◆ Short problem ◆
Report each line of the data that has "scene" somewhere in it.
☆ ☆ ☆
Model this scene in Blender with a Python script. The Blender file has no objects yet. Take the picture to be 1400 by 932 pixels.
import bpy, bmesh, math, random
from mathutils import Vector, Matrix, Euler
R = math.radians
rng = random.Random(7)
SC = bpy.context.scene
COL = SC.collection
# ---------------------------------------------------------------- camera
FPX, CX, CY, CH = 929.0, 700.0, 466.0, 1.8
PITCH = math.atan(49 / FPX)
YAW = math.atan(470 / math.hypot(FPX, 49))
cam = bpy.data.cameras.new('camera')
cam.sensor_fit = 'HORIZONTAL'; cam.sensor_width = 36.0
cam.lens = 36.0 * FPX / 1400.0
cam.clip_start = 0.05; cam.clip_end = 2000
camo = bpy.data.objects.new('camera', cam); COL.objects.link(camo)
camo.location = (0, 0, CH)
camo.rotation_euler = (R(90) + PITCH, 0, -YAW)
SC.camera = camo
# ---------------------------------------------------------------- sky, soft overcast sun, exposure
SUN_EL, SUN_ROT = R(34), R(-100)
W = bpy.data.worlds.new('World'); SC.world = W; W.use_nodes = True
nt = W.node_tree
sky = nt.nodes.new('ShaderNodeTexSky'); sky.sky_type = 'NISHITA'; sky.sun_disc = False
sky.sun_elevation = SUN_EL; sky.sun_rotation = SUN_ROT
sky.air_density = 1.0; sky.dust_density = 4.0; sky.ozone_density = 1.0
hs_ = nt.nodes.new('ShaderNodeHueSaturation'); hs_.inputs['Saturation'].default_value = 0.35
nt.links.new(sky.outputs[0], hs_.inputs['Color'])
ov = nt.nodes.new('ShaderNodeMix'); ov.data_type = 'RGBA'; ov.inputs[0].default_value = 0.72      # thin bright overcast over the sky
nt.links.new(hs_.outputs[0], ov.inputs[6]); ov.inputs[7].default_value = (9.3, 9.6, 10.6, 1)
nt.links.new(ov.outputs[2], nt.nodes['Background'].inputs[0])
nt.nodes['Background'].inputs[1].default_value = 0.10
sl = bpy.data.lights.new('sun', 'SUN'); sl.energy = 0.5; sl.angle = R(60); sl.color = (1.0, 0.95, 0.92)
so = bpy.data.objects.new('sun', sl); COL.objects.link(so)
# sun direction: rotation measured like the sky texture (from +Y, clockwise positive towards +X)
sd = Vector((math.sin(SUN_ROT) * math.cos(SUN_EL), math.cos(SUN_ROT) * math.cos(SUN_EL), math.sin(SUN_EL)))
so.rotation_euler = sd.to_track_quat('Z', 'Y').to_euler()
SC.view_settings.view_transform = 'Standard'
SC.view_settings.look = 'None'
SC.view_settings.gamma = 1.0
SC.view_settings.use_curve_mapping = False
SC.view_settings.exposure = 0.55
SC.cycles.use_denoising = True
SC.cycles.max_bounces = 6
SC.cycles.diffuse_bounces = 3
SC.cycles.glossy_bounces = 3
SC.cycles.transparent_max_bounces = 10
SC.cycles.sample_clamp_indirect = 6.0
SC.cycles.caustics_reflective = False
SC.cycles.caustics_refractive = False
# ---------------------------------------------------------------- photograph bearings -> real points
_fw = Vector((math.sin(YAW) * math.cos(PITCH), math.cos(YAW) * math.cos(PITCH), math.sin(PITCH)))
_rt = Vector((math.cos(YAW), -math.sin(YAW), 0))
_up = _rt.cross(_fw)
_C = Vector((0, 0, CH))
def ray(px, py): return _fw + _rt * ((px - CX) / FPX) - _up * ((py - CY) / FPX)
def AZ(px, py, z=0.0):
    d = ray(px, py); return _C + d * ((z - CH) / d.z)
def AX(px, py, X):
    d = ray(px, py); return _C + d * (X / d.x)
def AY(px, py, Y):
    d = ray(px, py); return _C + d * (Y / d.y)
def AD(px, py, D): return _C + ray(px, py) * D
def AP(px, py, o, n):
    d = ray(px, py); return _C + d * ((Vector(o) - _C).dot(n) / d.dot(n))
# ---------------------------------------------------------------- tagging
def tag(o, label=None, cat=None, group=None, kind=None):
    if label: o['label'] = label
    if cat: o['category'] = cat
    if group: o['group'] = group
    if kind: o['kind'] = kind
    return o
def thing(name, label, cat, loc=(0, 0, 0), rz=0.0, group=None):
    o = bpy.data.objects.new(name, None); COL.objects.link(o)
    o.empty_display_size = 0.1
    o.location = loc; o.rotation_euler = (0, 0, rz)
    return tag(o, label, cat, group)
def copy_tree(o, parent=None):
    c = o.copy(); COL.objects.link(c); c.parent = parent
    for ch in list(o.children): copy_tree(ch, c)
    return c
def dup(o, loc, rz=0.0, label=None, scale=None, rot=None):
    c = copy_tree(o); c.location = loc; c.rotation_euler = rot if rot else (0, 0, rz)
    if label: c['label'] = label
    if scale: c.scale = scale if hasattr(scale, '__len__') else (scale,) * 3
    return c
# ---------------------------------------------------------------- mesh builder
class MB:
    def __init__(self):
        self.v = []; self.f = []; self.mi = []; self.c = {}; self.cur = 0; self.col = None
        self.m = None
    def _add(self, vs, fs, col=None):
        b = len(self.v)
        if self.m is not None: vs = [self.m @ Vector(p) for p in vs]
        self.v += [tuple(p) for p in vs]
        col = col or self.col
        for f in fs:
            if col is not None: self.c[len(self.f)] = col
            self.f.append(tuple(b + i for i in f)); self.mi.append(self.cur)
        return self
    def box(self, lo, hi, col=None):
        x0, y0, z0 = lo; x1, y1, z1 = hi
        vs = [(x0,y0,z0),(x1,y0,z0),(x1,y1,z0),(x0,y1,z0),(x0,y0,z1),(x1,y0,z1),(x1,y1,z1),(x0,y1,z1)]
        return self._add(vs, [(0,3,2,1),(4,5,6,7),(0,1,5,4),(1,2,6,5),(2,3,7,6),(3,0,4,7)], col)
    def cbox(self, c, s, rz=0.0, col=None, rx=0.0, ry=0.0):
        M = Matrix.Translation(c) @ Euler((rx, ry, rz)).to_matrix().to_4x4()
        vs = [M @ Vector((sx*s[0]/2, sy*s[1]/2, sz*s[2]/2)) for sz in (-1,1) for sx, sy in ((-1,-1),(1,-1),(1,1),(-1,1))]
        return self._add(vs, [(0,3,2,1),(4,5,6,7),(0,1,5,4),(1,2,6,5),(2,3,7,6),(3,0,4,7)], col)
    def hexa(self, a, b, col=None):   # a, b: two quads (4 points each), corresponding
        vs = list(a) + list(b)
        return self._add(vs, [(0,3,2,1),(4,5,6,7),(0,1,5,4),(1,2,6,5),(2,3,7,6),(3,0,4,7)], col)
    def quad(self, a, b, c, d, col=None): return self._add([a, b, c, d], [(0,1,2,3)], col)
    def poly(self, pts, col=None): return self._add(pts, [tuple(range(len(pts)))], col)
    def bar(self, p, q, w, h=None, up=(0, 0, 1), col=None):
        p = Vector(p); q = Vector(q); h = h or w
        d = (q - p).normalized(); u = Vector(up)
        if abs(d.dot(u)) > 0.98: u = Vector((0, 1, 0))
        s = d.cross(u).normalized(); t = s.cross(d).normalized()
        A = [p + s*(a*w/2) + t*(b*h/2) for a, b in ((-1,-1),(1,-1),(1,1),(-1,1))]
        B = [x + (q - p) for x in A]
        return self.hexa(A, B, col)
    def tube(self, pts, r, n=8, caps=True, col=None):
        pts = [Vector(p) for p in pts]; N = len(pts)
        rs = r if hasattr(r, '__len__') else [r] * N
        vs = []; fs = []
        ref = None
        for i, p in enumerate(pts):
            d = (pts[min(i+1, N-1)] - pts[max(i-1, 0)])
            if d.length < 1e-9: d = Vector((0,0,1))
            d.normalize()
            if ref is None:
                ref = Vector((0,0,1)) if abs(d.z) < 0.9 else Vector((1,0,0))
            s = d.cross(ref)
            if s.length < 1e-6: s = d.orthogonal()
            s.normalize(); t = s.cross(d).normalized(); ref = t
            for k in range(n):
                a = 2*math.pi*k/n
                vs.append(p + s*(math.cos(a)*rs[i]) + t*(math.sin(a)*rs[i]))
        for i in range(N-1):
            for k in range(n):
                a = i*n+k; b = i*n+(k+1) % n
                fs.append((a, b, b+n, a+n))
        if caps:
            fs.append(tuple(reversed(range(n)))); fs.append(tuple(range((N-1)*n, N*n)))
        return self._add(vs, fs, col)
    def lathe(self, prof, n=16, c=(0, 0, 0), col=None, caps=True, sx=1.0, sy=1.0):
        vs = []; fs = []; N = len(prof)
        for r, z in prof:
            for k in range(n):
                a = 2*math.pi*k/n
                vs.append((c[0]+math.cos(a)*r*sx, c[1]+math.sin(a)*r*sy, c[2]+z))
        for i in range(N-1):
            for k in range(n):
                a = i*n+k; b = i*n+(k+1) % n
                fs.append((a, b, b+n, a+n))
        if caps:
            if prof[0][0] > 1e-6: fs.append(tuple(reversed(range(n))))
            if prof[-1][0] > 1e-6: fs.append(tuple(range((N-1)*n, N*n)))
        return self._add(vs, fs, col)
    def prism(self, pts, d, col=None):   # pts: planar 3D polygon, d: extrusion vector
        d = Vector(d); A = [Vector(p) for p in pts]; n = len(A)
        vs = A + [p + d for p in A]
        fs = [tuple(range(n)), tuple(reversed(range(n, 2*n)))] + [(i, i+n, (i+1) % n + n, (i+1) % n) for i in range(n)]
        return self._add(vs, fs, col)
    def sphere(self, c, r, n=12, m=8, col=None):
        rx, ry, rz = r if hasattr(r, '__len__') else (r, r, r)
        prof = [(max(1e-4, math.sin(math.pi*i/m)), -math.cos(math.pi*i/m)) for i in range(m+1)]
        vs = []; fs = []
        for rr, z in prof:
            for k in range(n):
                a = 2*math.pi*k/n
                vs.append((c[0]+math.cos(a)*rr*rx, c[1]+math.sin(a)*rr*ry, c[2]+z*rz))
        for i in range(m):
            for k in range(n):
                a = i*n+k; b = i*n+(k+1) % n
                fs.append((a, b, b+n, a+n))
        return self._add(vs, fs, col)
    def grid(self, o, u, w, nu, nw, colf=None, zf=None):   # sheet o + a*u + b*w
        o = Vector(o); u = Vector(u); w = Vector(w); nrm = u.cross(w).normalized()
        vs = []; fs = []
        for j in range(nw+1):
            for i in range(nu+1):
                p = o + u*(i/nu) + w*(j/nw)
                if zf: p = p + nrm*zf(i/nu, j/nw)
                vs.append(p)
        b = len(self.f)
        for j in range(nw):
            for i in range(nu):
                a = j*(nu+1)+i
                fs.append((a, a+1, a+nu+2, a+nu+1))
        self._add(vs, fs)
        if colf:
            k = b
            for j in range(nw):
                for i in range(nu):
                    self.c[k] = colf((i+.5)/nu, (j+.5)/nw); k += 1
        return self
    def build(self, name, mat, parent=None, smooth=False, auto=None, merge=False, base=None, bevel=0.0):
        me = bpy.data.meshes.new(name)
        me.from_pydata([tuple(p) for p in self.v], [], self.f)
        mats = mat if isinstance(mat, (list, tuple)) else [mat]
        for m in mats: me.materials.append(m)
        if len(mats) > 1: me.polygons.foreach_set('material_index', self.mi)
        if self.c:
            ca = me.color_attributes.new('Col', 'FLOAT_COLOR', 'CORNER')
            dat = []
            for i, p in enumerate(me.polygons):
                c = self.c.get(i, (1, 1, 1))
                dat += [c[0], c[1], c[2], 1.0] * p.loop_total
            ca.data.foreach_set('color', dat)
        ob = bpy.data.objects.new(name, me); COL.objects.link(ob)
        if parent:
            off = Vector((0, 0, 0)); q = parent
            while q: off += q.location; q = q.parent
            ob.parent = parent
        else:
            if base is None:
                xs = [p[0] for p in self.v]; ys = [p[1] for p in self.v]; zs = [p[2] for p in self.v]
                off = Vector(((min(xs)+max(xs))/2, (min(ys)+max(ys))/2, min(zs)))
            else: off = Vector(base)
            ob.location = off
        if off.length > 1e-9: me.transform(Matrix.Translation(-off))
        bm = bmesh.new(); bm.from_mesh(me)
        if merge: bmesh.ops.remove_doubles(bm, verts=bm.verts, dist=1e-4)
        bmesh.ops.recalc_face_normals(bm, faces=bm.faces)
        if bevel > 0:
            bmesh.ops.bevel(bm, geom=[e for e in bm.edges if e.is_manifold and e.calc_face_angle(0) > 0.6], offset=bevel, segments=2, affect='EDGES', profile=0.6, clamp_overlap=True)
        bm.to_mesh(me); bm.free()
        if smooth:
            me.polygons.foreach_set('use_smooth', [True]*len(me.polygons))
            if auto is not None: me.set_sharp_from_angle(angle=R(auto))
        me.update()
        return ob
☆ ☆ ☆
◆ Result of this exercise ◆
Model this scene in Blender with a Python script. The Blender file has no objects yet. Take the picture to be 1400 by 932 pixels.
SC = bpy.context.scene